··· SUPPLIED INFORMATION

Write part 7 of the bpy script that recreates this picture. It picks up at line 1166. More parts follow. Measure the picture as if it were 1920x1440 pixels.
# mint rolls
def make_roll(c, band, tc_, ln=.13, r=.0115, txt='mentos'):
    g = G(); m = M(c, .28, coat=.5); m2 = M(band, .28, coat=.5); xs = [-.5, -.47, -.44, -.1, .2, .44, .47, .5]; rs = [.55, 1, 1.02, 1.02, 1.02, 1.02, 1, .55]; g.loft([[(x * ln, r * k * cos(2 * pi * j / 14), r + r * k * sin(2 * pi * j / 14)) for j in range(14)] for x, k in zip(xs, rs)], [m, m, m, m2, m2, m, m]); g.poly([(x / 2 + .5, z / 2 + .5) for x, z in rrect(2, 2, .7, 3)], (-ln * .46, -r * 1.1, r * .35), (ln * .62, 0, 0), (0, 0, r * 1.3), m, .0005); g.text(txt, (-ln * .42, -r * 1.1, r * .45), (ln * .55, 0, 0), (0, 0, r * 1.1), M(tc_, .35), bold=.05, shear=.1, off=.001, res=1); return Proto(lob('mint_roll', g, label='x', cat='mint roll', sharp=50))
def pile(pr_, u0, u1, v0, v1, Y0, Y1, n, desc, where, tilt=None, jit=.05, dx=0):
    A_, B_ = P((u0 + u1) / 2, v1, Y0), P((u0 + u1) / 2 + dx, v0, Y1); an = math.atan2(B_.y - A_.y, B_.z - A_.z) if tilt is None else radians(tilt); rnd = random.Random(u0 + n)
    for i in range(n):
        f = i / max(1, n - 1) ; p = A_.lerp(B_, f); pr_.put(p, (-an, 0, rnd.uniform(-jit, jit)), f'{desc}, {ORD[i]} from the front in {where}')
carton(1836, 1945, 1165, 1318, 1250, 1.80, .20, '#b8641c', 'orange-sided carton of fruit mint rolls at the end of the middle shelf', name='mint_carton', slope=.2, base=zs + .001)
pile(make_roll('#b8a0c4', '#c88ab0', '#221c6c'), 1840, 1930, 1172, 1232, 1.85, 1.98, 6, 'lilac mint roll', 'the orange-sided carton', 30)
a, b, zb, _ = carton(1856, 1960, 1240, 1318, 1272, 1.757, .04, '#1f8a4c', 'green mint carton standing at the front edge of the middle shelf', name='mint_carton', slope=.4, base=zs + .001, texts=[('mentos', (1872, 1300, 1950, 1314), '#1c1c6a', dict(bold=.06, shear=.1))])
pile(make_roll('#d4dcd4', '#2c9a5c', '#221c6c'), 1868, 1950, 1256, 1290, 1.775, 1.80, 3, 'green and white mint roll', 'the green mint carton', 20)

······

**THE TASK:** Reproduce the data, keeping every line exactly the same.

**THE SOLUTION:**
Write part 7 of the bpy script that recreates this picture. It picks up at line 1166. More parts follow. Measure the picture as if it were 1920x1440 pixels.
# mint rolls
def make_roll(c, band, tc_, ln=.13, r=.0115, txt='mentos'):
    g = G(); m = M(c, .28, coat=.5); m2 = M(band, .28, coat=.5); xs = [-.5, -.47, -.44, -.1, .2, .44, .47, .5]; rs = [.55, 1, 1.02, 1.02, 1.02, 1.02, 1, .55]; g.loft([[(x * ln, r * k * cos(2 * pi * j / 14), r + r * k * sin(2 * pi * j / 14)) for j in range(14)] for x, k in zip(xs, rs)], [m, m, m, m2, m2, m, m]); g.poly([(x / 2 + .5, z / 2 + .5) for x, z in rrect(2, 2, .7, 3)], (-ln * .46, -r * 1.1, r * .35), (ln * .62, 0, 0), (0, 0, r * 1.3), m, .0005); g.text(txt, (-ln * .42, -r * 1.1, r * .45), (ln * .55, 0, 0), (0, 0, r * 1.1), M(tc_, .35), bold=.05, shear=.1, off=.001, res=1); return Proto(lob('mint_roll', g, label='x', cat='mint roll', sharp=50))
def pile(pr_, u0, u1, v0, v1, Y0, Y1, n, desc, where, tilt=None, jit=.05, dx=0):
    A_, B_ = P((u0 + u1) / 2, v1, Y0), P((u0 + u1) / 2 + dx, v0, Y1); an = math.atan2(B_.y - A_.y, B_.z - A_.z) if tilt is None else radians(tilt); rnd = random.Random(u0 + n)
    for i in range(n):
        f = i / max(1, n - 1) ; p = A_.lerp(B_, f); pr_.put(p, (-an, 0, rnd.uniform(-jit, jit)), f'{desc}, {ORD[i]} from the front in {where}')
carton(1836, 1945, 1165, 1318, 1250, 1.80, .20, '#b8641c', 'orange-sided carton of fruit mint rolls at the end of the middle shelf', name='mint_carton', slope=.2, base=zs + .001)
pile(make_roll('#b8a0c4', '#c88ab0', '#221c6c'), 1840, 1930, 1172, 1232, 1.85, 1.98, 6, 'lilac mint roll', 'the orange-sided carton', 30)
a, b, zb, _ = carton(1856, 1960, 1240, 1318, 1272, 1.757, .04, '#1f8a4c', 'green mint carton standing at the front edge of the middle shelf', name='mint_carton', slope=.4, base=zs + .001, texts=[('mentos', (1872, 1300, 1950, 1314), '#1c1c6a', dict(bold=.06, shear=.1))])
pile(make_roll('#d4dcd4', '#2c9a5c', '#221c6c'), 1868, 1950, 1256, 1290, 1.775, 1.80, 3, 'green and white mint roll', 'the green mint carton', 20)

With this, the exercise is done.